**REQUEST:** Retype each line of the material exactly, please, skipping any picture in it.
○ ○ ○ ○ ○
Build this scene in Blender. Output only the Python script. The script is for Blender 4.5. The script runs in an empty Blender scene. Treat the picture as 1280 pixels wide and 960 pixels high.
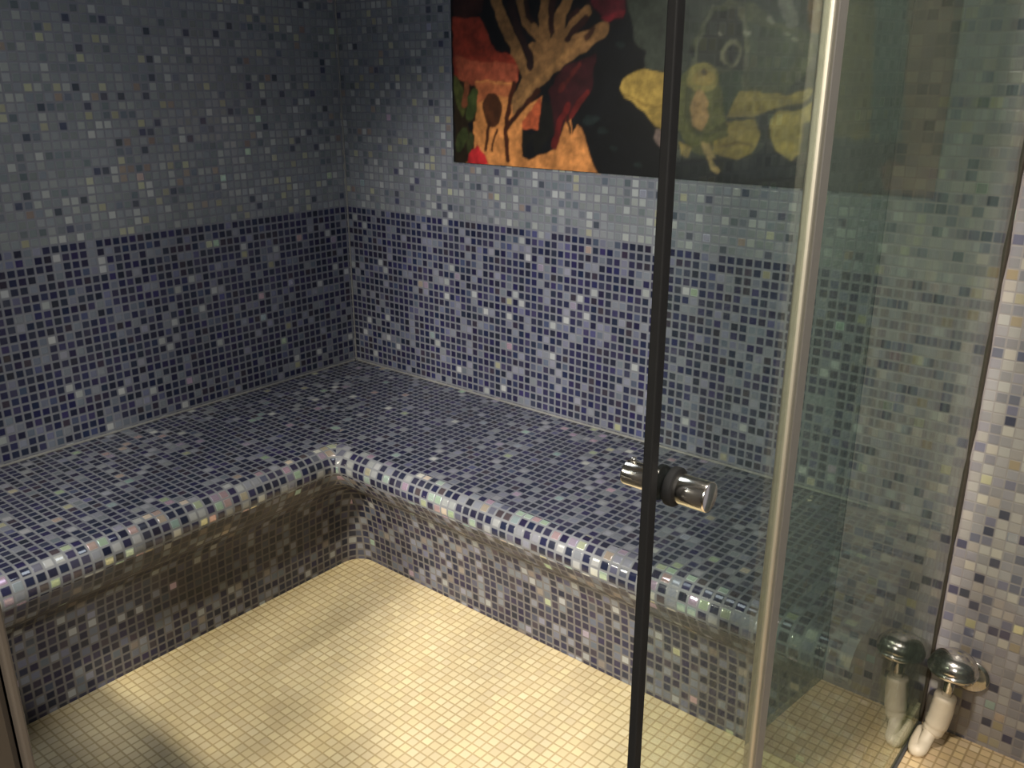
import bpy, bmesh, math, random
import numpy as np
from mathutils import Vector, Matrix, Euler
random.seed(7)
S = bpy.context.scene
C = S.collection
# ------------------------------------------------------------------ camera
XG = 1.96            # plane of the glass front
ZS = 0.985           # where the dark band of wall tiles ends
HB = 0.45            # seat height
P_ = 0.0229          # mosaic pitch
cd = bpy.data.cameras.new('camera'); cam = bpy.data.objects.new('camera', cd); C.objects.link(cam)
r_ = Vector((0.7719, 0.6357, 0.0005)); f_ = Vector((-0.6013, 0.7296, -0.3251)).normalized()
r_ = (r_ - f_ * r_.dot(f_)).normalized(); u_ = r_.cross(f_)
M = Matrix((r_, u_, -f_)).transposed().to_4x4(); M.translation = (2.3119, -1.9452, 1.3805)
cam.matrix_world = M
cd.sensor_fit = 'HORIZONTAL'; cd.sensor_width = 36; cd.lens = 36 * 1105.7 / 1280
cd.clip_start = 0.02
S.camera = cam
# ------------------------------------------------------------------ world, lamps, exposure
W = bpy.data.worlds.new('world'); S.world = W; W.use_nodes = True
W.node_tree.nodes['Background'].inputs[0].default_value = (0.75, 0.85, 1, 1)
W.node_tree.nodes['Background'].inputs[1].default_value = 0.02
S.view_settings.view_transform = 'Standard'; S.view_settings.look = 'None'
S.view_settings.gamma = 1; S.view_settings.use_curve_mapping = False
S.view_settings.exposure = 0.4
def lamp(name, kind, loc, target, energy, col, **kw):
    d = bpy.data.lights.new(name, kind); d.energy = energy; d.color = col
    for k, v in kw.items(): setattr(d, k, v)
    o = bpy.data.objects.new(name, d); C.objects.link(o); o.location = loc
    o.rotation_euler = (Vector(target) - Vector(loc)).to_track_quat('-Z', 'Y').to_euler()
    return o
WARM = (1.0, 0.86, 0.64); NEUT = (1.0, 0.93, 0.84)
# downlight in the hall beyond the half wall: its beam throws the pool on the floor, its spill washes the walls
KEY = (1.55, -3.2, 2.3)
key = lamp('hall_downlight', 'SPOT', KEY, (1.02, -.93, 0), 295, WARM, shadow_soft_size=0.055, spot_size=math.radians(54), spot_blend=0.85)
lamp('hall_downlight_spill', 'SPOT', KEY, (0.9, -0.9, .4), 75, NEUT, shadow_soft_size=0.12, spot_size=math.radians(110), spot_blend=1)
lamp('hall_glint_fill', 'SPOT', (0.15, -3.4, 2.0), (1.5, -.55, .40), 190, NEUT, shadow_soft_size=0.06, spot_size=math.radians(50), spot_blend=1)  # added lamp, aimed at the bench edge to make its tiles glint
lamp('entry_downlight', 'SPOT', (3.1, -3.0, 2.42), (2.0, 0, .3), 440, NEUT, shadow_soft_size=0.12, spot_size=math.radians(80), spot_blend=0.7)
lamp('shower_fill', 'SPOT', (2.13, -1.15, 2.46), (2.06, -.55, 0), 85, NEUT, shadow_soft_size=0.05, spot_size=math.radians(62), spot_blend=.7)  # added lamp that brightens the outer wall, its floor and the tap
lamp('steam_room_fill', 'AREA', (1.0, -1.0, 2.18), (1.0, -1.0, 0), 4.8, (0.84, 0.92, 1), shape='DISK', size=0.5)  # added fill under the ceiling, no fitting behind it
# noise puts streaks into the beam of the downlight
key.data.use_nodes = True
_t = key.data.node_tree; _e = [n for n in _t.nodes if n.type == 'EMISSION'][0]
_tc = _t.nodes.new('ShaderNodeTexCoord'); _mp = _t.nodes.new('ShaderNodeMapping'); _no = _t.nodes.new('ShaderNodeTexNoise'); _mr = _t.nodes.new('ShaderNodeMapRange')
_mp.inputs['Scale'].default_value = (24, 3.0, 1.0); _no.inputs['Scale'].default_value = 1; _no.inputs['Detail'].default_value = 2
_mr.inputs[1].default_value = .3; _mr.inputs[2].default_value = .7; _mr.inputs[3].default_value = .45; _mr.inputs[4].default_value = 1.55
_t.links.new(_tc.outputs['Normal'], _mp.inputs['Vector']); _t.links.new(_mp.outputs[0], _no.inputs['Vector']); _t.links.new(_no.outputs[0], _mr.inputs[0]); _t.links.new(_mr.outputs[0], _e.inputs['Strength'])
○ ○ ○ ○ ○
**OUTPUT FOR THIS TASK:**
Build this scene in Blender. Output only the Python script. The script is for Blender 4.5. The script runs in an empty Blender scene. Treat the picture as 1280 pixels wide and 960 pixels high.
import bpy, bmesh, math, random
import numpy as np
from mathutils import Vector, Matrix, Euler
random.seed(7)
S = bpy.context.scene
C = S.collection
# ------------------------------------------------------------------ camera
XG = 1.96            # plane of the glass front
ZS = 0.985           # where the dark band of wall tiles ends
HB = 0.45            # seat height
P_ = 0.0229          # mosaic pitch
cd = bpy.data.cameras.new('camera'); cam = bpy.data.objects.new('camera', cd); C.objects.link(cam)
r_ = Vector((0.7719, 0.6357, 0.0005)); f_ = Vector((-0.6013, 0.7296, -0.3251)).normalized()
r_ = (r_ - f_ * r_.dot(f_)).normalized(); u_ = r_.cross(f_)
M = Matrix((r_, u_, -f_)).transposed().to_4x4(); M.translation = (2.3119, -1.9452, 1.3805)
cam.matrix_world = M
cd.sensor_fit = 'HORIZONTAL'; cd.sensor_width = 36; cd.lens = 36 * 1105.7 / 1280
cd.clip_start = 0.02
S.camera = cam
# ------------------------------------------------------------------ world, lamps, exposure
W = bpy.data.worlds.new('world'); S.world = W; W.use_nodes = True
W.node_tree.nodes['Background'].inputs[0].default_value = (0.75, 0.85, 1, 1)
W.node_tree.nodes['Background'].inputs[1].default_value = 0.02
S.view_settings.view_transform = 'Standard'; S.view_settings.look = 'None'
S.view_settings.gamma = 1; S.view_settings.use_curve_mapping = False
S.view_settings.exposure = 0.4
def lamp(name, kind, loc, target, energy, col, **kw):
    d = bpy.data.lights.new(name, kind); d.energy = energy; d.color = col
    for k, v in kw.items(): setattr(d, k, v)
    o = bpy.data.objects.new(name, d); C.objects.link(o); o.location = loc
    o.rotation_euler = (Vector(target) - Vector(loc)).to_track_quat('-Z', 'Y').to_euler()
    return o
WARM = (1.0, 0.86, 0.64); NEUT = (1.0, 0.93, 0.84)
# downlight in the hall beyond the half wall: its beam throws the pool on the floor, its spill washes the walls
KEY = (1.55, -3.2, 2.3)
key = lamp('hall_downlight', 'SPOT', KEY, (1.02, -.93, 0), 295, WARM, shadow_soft_size=0.055, spot_size=math.radians(54), spot_blend=0.85)
lamp('hall_downlight_spill', 'SPOT', KEY, (0.9, -0.9, .4), 75, NEUT, shadow_soft_size=0.12, spot_size=math.radians(110), spot_blend=1)
lamp('hall_glint_fill', 'SPOT', (0.15, -3.4, 2.0), (1.5, -.55, .40), 190, NEUT, shadow_soft_size=0.06, spot_size=math.radians(50), spot_blend=1)  # added lamp, aimed at the bench edge to make its tiles glint
lamp('entry_downlight', 'SPOT', (3.1, -3.0, 2.42), (2.0, 0, .3), 440, NEUT, shadow_soft_size=0.12, spot_size=math.radians(80), spot_blend=0.7)
lamp('shower_fill', 'SPOT', (2.13, -1.15, 2.46), (2.06, -.55, 0), 85, NEUT, shadow_soft_size=0.05, spot_size=math.radians(62), spot_blend=.7)  # added lamp that brightens the outer wall, its floor and the tap
lamp('steam_room_fill', 'AREA', (1.0, -1.0, 2.18), (1.0, -1.0, 0), 4.8, (0.84, 0.92, 1), shape='DISK', size=0.5)  # added fill under the ceiling, no fitting behind it
# noise puts streaks into the beam of the downlight
key.data.use_nodes = True
_t = key.data.node_tree; _e = [n for n in _t.nodes if n.type == 'EMISSION'][0]
_tc = _t.nodes.new('ShaderNodeTexCoord'); _mp = _t.nodes.new('ShaderNodeMapping'); _no = _t.nodes.new('ShaderNodeTexNoise'); _mr = _t.nodes.new('ShaderNodeMapRange')
_mp.inputs['Scale'].default_value = (24, 3.0, 1.0); _no.inputs['Scale'].default_value = 1; _no.inputs['Detail'].default_value = 2
_mr.inputs[1].default_value = .3; _mr.inputs[2].default_value = .7; _mr.inputs[3].default_value = .45; _mr.inputs[4].default_value = 1.55
_t.links.new(_tc.outputs['Normal'], _mp.inputs['Vector']); _t.links.new(_mp.outputs[0], _no.inputs['Vector']); _t.links.new(_no.outputs[0], _mr.inputs[0]); _t.links.new(_mr.outputs[0], _e.inputs['Strength'])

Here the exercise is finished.